ANC would be whole again
The “old ANC” with its 60% plus support would then be “whole” again – the three parties collectively garnered 64% of the vote in the May election, while the ANC secured 62% in 2014 – but the collapse of the economy and service delivery would be blamed on the ANC, potentially making MK the largest party after the 2029 election.
(This assumes a suitable successor for Zuma can be found in the meantime. He would already be 86 years old by 2029, if he is still alive. MK has thus far been built around him, although there are efforts, especially by Shivambu and Mpofu, to prepare the party for a post-Zuma era. (Zuma’s bizarre refusal to accept that the ANC has the right to suspend him from the party is part of his dream of “taking back” the ANC.)
During his first term as president, Cyril Ramaphosa was terrified that the ANC would split if he confronted Jacob Zuma’s radical economic transformation (RET) faction. He not only allowed them to get away with murder but also appointed some of their ringleaders to senior positions.
This has backfired badly. They broke away anyway and formed the MK Party, forcing the ANC down to 40% of the national vote in the election.
Now it seems Ramaphosa is again afraid of the faction that would rather see a coalition government exclusively with black nationalists. Afraid that if he corners them, some might also defect to MK.
But this hesitancy might hurt him again. This faction is strongest in Gauteng, with premier Lesufi as the leading figure.

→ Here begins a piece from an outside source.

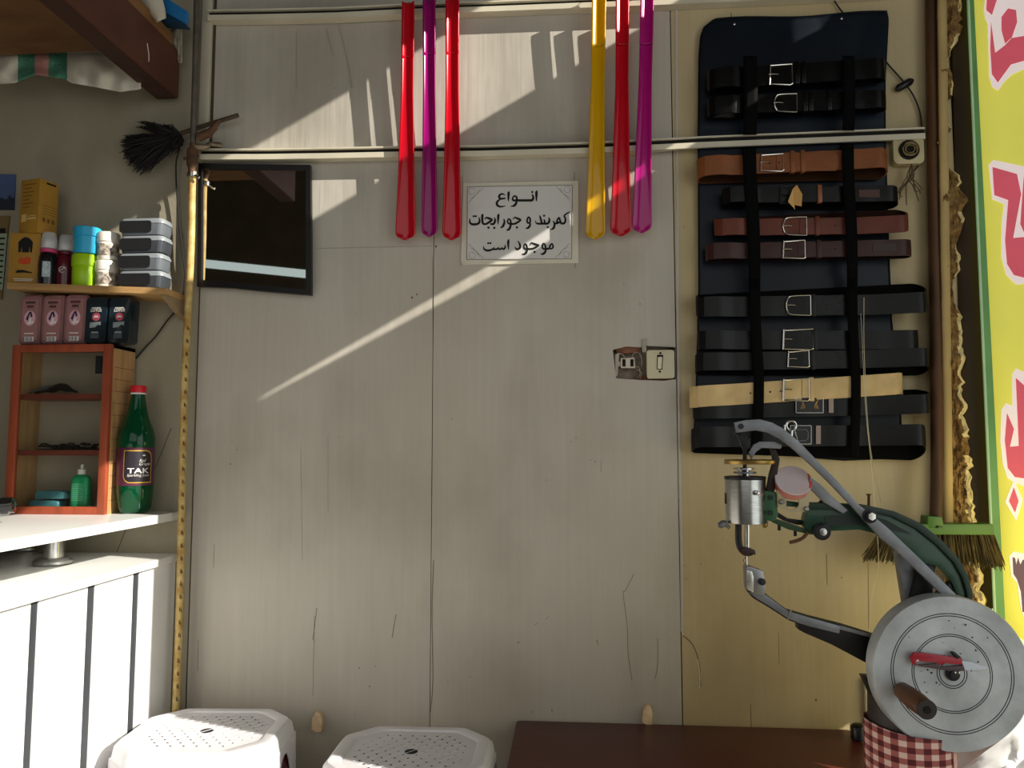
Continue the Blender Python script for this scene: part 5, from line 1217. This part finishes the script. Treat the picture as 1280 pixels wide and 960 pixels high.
mp_('back_lever', [(1012, 596), (1024, 604), (1042, 622), (1060, 638), (1054, 642), (1030, 628), (1012, 610)], YM-.022, .006, m_steel, bevel=.0008)
mp_('take_up_lever', [(963, 560), (970, 562), (975, 574), (972, 592), (968, 616), (958, 616), (962, 592), (967, 576)], YM-.014, .008, M('brown_iron', (40, 28, 22), .5, .3), bevel=.001)
mb = MB(); p = P(989, 532, YL+.004); ringpts = [p+Vector((.0075*math.cos(a), 0, .0075*math.sin(a))) for a in [2*PI*i/20 for i in range(21)]]
mb.tube(ringpts, .0019, 8); mb.tube([p+Vector((0, 0, -.0075)), P(988, 556, YL+.006)], .003, 8); mb.tube([P(981, 531, YL+.004), P(981, 545, YL+.004)], .0016, 8); mb.tube([P(993, 536, YL+.004), P(998, 555, YL+.004)], .001, 6)
mb.build('thread_guide', m_chrome, mc)
MB().tube([P(1086, 619, YM), P(1086, 636, YM)], .0022, 8).build('spool_pin', m_rust, mc)
p = P(1086, 619, YM); MB().cyl(p, p+Vector((0, 0, .002)), .0038, n=10).build('pin_head', m_rust, mc)
p = P(1026, 664, YM-.015); kn = MB().lathe([(.012, 0), (.0135, .002), (.0135, .007), (.010, .009), (.010, .0095)], p, (0, -1, 0), 24).build('tension_knob', M('knob_dark', (40, 40, 42), .35, .5), mc)
MB().lathe([(.006, .0096), (.006, .012), (.002, .0124)], p, (0, -1, 0), 14).build('knob_nut', m_chrome, kn)
MB().tube([P(1010, 665, YM-.012), P(1004, 672, YM-.012), (P(996, 676, YM-.012)), P(987, 678, YM-.012)], .0028, 8, smooth=4).build('oil_tube', m_rust, mc)
for x, y in ((994, 667), (974, 660)):
    MB().tube([P(x, y-4, YM), P(x, y+3, YM)], .0026, 8).build('stud', m_steeldark, mc)
mp_('link_bar', [(1027, 625), (1033, 622), (1024, 634), (1018, 634)], YM-.002, .006, m_greenpaint, bevel=0)
# wheel
wc = P(1190, 842, -.508); WR = 89*(1.75-.508)/F
tiltax = Vector((-.02, -1, .03)).normalized()
pf = [(WR*.97, -.034), (WR, -.03), (WR, -.003), (WR*.985, 0)]
gro = []
for g_ in (.765, .735, .50, .475, .185, .155):
    gro += [(WR*(g_+.008), 0), (WR*(g_+.006), -.0016), (WR*(g_-.002), -.0016), (WR*(g_-.004), 0)]
wheel = MB().lathe(pf+gro+[(WR*.05, 0)], wc, tiltax, 96).build('hand_wheel', M('cast_aluminium', (180, 184, 186), .5, .3, var=.26, scale=16, bump=.1, bscale=70, detail=9), mc)
for g_ in (.767, .737, .502, .477, .187, .157):
    r_ = WR*(g_+.002); rp_ = frame_ring(wc+tiltax*-.0006, tiltax, r_, 80)
    MB().tube(rp_+[rp_[0]], .0009, 5).build('groove_line', M('groove_dark', (38, 38, 38), .8), wheel)  # dark rings set into the wheel's grooves
MB().lathe([(.010, 0), (.010, .004), (.006, .005), (.006, .009), (.001, .0095)], wc, tiltax, 20).build('hub_bolt', m_steeldark, wheel)
mb = MB()
rs = random.Random(21)
for k in range(46):
    a = rs.random()*2*PI; rr = WR*(.2+.5*rs.random()); q = wc+tiltax*.0003+Vector((rr*math.cos(a), 0, rr*math.sin(a))); mb.sphere(q, rs.uniform(.0006, .0016), 6, sc=(1, .2, 1))
mb.build('pit_marks', M('pits', (40, 40, 42), .9), wheel)
ha = P(1126, 862, -.512); hb_ = P(1152, 905, -.585)
hb_ = ha+Vector((.004, -.075, -.004))
hd = hb_-ha
hdl = MB().lathe([(.010, 0), (.0125, .004), (.0145, .03), (.0145, .055), (.0135, .072), (.011, .075)], ha, hd, 22).build('crank_handle', M('worn_wood_handle', (92, 58, 34), .5, var=.3, scale=14, stretch=(1, .2, 1)), wheel)
MB().lathe([(.0138, .0755), (.0138, .0775), (.006, .078)], ha, hd, 22).build('end_washer', M('dark_end', (44, 36, 34), .6), hdl)
MB().lathe([(.0052, .0781), (.0052, .0795)], ha, hd, 14).build('end_screw', m_dark, hdl)
MB().cyl(wc+Vector((0, .034, 0)), wc+Vector((0, .075, 0)), .018, n=20).build('axle', m_iron, mc)
# thread cup
cp = P(992, 599, YM-.01); rc_ = 21.5*kM
ax_ = Vector((0, -.78, .62)).normalized(); cc_ = P(991.5, 601, YM-.018)
ct = thing('thread_cup', 'small red and white plastic cup sitting on the sewing machine head', 'cup', (cp.x, cp.y, P(992, 613, YM).z))
MB().lathe([(.001, -.016), (rc_*.86, -.016), (rc_*.95, -.014), (rc_*.97, 0)], cc_, ax_, 32).build('wall', M('red_translucent', (196, 82, 70), .35, var=.2, scale=16, col2=(216, 150, 136)), ct)
MB().lathe([(rc_*.98, 0), (rc_*1.0, .001), (rc_*.97, .0026), (.001, .003)], cc_, ax_, 32).build('white_lid', M('frosted_white', (206, 200, 204), .4, var=.14, scale=25, col2=(214, 190, 190)), ct)
mb = MB(); e1 = Vector((1, 0, 0)); e2 = ax_.cross(e1)
mb.grid(lambda u, v: cc_+ax_*(.0031-.001*v)+(e1*math.cos(-.55+1.1*u+.1)-e2*math.sin(-.55+1.1*u+.1))*rc_*(.99-.5*v*(1-abs(2*u-1)*.6)), 10, 4)
mb.build('red_stain', M('red_patch', (206, 88, 74), .4, var=.2, scale=30), ct)

# threads
tw = M('white_thread', (226, 216, 180), .6)
t = thing('sewing_thread', 'pair of fine white threads dropping from the belt display to the machine', 'thread', P(1085, 790, -.1))
MB().tube([P(1080, 372, -.07), P(1080, 430, -.11), P(1084, 520, -.2), P(1091, 580, -.3), P(1104, 640, -.43)], .0006, 5, smooth=5).build('strand', tw, t)
MB().tube([P(1076, 392, -.075), P(1078, 430, -.10), P(1082, 510, -.15), P(1090, 590, -.16), P(1098, 690, -.16), P(1096, 720, -.16), P(1090, 745, -.16), P(1086, 790, -.16)], .0005, 5, smooth=5).build('strand', tw, t)
# thread snips on the wheel
YSn = wc.y-.0085
t = thing('thread_snips', 'red-handled thread snips stuck on the face of the steel wheel', 'snips', P(1180, 838, YSn))
def sn(name, pts, Y, th, mat, bevel=.0006): return MB().prism(flatpx(pts, Y), (0, th, 0)).build(name, mat, t, bevel=bevel)
sn('handle', [(1138, 822), (1143, 816), (1152, 816), (1203, 823), (1203, 831), (1180, 829), (1176, 832), (1170, 828), (1145, 827), (1146, 833), (1141, 830)], YSn, .005, M('red_handle', (166, 30, 48), .35, var=.1))
sn('lower_handle', [(1141, 829), (1150, 831), (1172, 830), (1176, 834), (1205, 832), (1207, 838), (1196, 840), (1150, 833)], YSn+.001, .004, M('grey_handle', (78, 62, 66), .5))
sn('blade', [(1202, 826), (1212, 827), (1235, 835), (1228, 837), (1206, 838)], YSn+.001, .002, M('snip_blade', (190, 196, 206), .3, .8), 0)
for x, y in ((1147, 826), (1194, 841), (1199, 841)):
    p = P(x, y, YSn); MB().sphere(p, .0022, 8, sc=(1, .5, 1)).build('rivet', m_nickel, t)
sn('clip', [(1189, 815), (1194, 815), (1202, 822), (1196, 824)], YSn-.001, .006, m_black)

# ------------------------------------------------------------------ plastic bag behind the wheel
def bag(u, v):
    x = 1165+u*190; y = 800+v*200
    if u < .55: y = (905-110*max(0, (u-.2))/.8)+v*110
    else: y = (905-110*(u-.2)/.8*1.15)+v*130
    n = .035*noise.noise(Vector((u*3, v*3, 1)))+.010*noise.noise(Vector((u*9, v*8, 4)))
    return P(x, y, -.34-.06*math.sin(u*PI)-n)
t = tag(MB().grid(bag, 34, 22).build('plastic_bag', M('white_film', (236, 236, 238), .3, var=.03), solid=.001), 'crumpled white plastic bag in the light behind the steel wheel', 'bag')

# ------------------------------------------------------------------ camera, light
cd = bpy.data.cameras.new('camera'); cam = bpy.data.objects.new('camera', cd); C.objects.link(cam)
cd.sensor_width = 36; cd.lens = F/1280*36; cd.clip_start = .02
cam.location = CAM; cam.rotation_euler = (PI/2+TH, 0, PSI); bpy.context.scene.camera = cam
def lamp(name, kind, loc, energy, color, direction, size=None, sy=None):
    l = bpy.data.lights.new(name, kind); o = bpy.data.objects.new(name, l); C.objects.link(o); o.location = loc
    l.energy = energy; l.color = color; o.rotation_euler = Vector(direction).to_track_quat('-Z', 'Y').to_euler()
    if kind == 'AREA': l.shape = 'RECTANGLE'; l.size = size; l.size_y = sy or size
    if kind == 'SUN': l.angle = math.radians(.25)
    return o
lamp('sun', 'SUN', (4, -3, 4), 8.5, (1, .94, .83), (-1, .37, -.565))
lamp('entrance_daylight', 'AREA', (1.66, -2.2, 1.3), 11, (1, .97, .92), (-1, .35, 0), 2.2, 2.0)  # area lamp added in the doorway to help the sky light
lamp('room_fill', 'AREA', (-.3, -3.3, 1.9), 12.5, (.98, .98, .96), (0, 1, -.12), 2.6, 1.6)  # added unseen fill lamp, no opening behind it
lamp('banner_bounce_fill', 'AREA', (1.0, -.32, .75), 1.5, (1, .82, .3), (-1, .5, -.1), .35, .5)  # added yellow lamp standing in for light bounced off the banner
w = bpy.data.worlds.new('sky'); bpy.context.scene.world = w; w.use_nodes = True
bg = w.node_tree.nodes['Background']; bg.inputs['Color'].default_value = (.8, .95, .95, 1); bg.inputs['Strength'].default_value = .75
sc_ = bpy.context.scene
sc_.view_settings.view_transform = 'Standard'; sc_.view_settings.look = 'None'; sc_.view_settings.exposure = 0
sc_.cycles.use_denoising = True
sc_.cycles.max_bounces = 8; sc_.cycles.transparent_max_bounces = 12
sc_.cycles.sample_clamp_indirect = 6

They are quickly making such a mess of the provincial government and the three Gauteng metros that it will cost the ANC dearly in the local elections at the end of 2026.
If Ramaphosa tolerates Lesufi and company as the tail wagging the dog for much longer, they will make things difficult for him and his GNU project when the ANC holds its national general council (NGC) early next year. (The NGC is a policy review meeting held between the five-yearly national conferences.)